Trendy Taste

Starbucks’ reputation highly valued over coffee competitors

Starbucks cup

Photo art by Layout and Design Editor Gabrielle Stichweh

A cup of ol’ joe. Espresso Mac­chiato. Pumpkin Spice Latte. Peppermint Mocha Frappuccino. Or perhaps a random drink that may not even contain coffee. Anything goes, as long it’s got Siren’s stamp.

According to senior and Starbucks employee Macie Cousineau, many teenagers don’t always come to Starbucks Coffee for the coffee, contrary to the name.

“A lot of girls our age come in [and] always get the things that don’t have any coffee in it, and it [is] a coffee shop, so I guess the reason that they come for these things is [the] Starbucks [brand] and glitter,” Cousineau said.

Cousineau said the difference between real coffee-lovers and trend-followers is obvious with the custom­ers and types of drinks they order.

“We have a lot of regular customers that are older people who come in all the time,” Cousineau said. “And with [them], it’s really fun to know their order[s] [because] they’re usually the people that…really care about the differ­ent roasts, whereas after school…we get rushes of younger people who don’t care about coffee or anything. They just kind [of] come [to hang out], and they’ll get the chocolaty frappuccinos.”

According to Cousineau, drinks such as the Cotton Candy Frappuccino provide photo ops for many teenage girls, but for Cousineau, who said she only drinks black coffee, the quality of the coffee beans is the real appeal.

“It actually [has] very good coffee beans,” Cousineau said. “I prefer Starbucks cof­fee over most other coffee just because it’s a darker roast in general…Now that I work there, I definitely appreciate coffee more.”

The visual charm of Starbucks, according to Cousineau, is important for young customers and may be the reason the brand is becoming such an icon in today’s culture.

“I guess people are just drawn to Starbucks because it’s really cute,” Cousineau said. “Everyone wants that little symbol on their mug.”

Senior Jessica Smith also said she thinks Starbucks is visually attractive and said she frequently goes there even though she doesn’t drink a lot of coffee.
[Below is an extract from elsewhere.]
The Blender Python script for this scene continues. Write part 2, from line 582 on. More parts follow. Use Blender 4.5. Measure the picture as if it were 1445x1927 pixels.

Accord­ing to Smith, some people may be more addicted to the brand than coffee.

“I’ve heard people talk about how they just like the looks of it,” Smith said. “[Some people that go there] don’t even like coffee or tea. It’s just kind [of] weird.”

Starbucks provides an array of choices for customers, even the non-coffee drinkers, which according to senior Kylie Tate is an important characteristic.

“I feel like [other places] don’t have as much,” Tate said. “They normally just have coffee, iced coffee or hot coffee, but then Starbucks has their smoothies and their tea and their hot chocolate and their espressos and their mochas and all that other jazz.”

According to senior Quynh Tran, she visits Starbucks about five times a week, and although the brand is im­portant to her, she cares more about the actual coffee.

“I feel like my day is determined based on if I have cof­fee or not, [so] I have to have coffee,” Tran said. “I mostly look at the coffee that is in [a drink] and how much caf­feine it has, and considering that we’re students, we need that caffeine [because] we have short hours of sleep.”

Tran said her monthly bill for Starbucks can rack up to $75, but that the aura Starbucks provides is priceless.

“I like the environment,” Tran said. “I like to do homework [there because] I can concentrate better [there] than at home, and I like the drinks that they have although [they] can be overpriced. But I think it’s worth it because I feel like I can pay for my drink and…for the [environment].”

Like Tran, physical science teacher Cody Kreager also said he is a huge-coffee lover who drinks about one cup per day, but he chooses to live without the glitz of the Starbucks brand. According to Kreager, coffee is coffee so the brand does not matter to him.

“You could get me a cup of Starbucks, or you could get me Meijer brand coffee, and I probably wouldn’t be able to tell the difference,” Kreager said. “[I don’t go to Starbucks] more so for the price probably [because] if it’s three dollars for a cup of coffee, I think that’s outra­geous.”

According to Kreager, kids are encouraged to go to Starbucks in order to follow in line with the trend.

“If a kid had to choose between going to Starbucks and going to UDF and getting a cup of coffee, they’d prob­ably go to Starbucks because Starbucks I guess has that cooler look amongst their peers,” Kreager said. “It all depends on who you are and what you want your look to be…So is it cooler to carry a Starbucks cup around or is it cooler to carry a UDF cup around? That’s what I guess the person has to wonder.”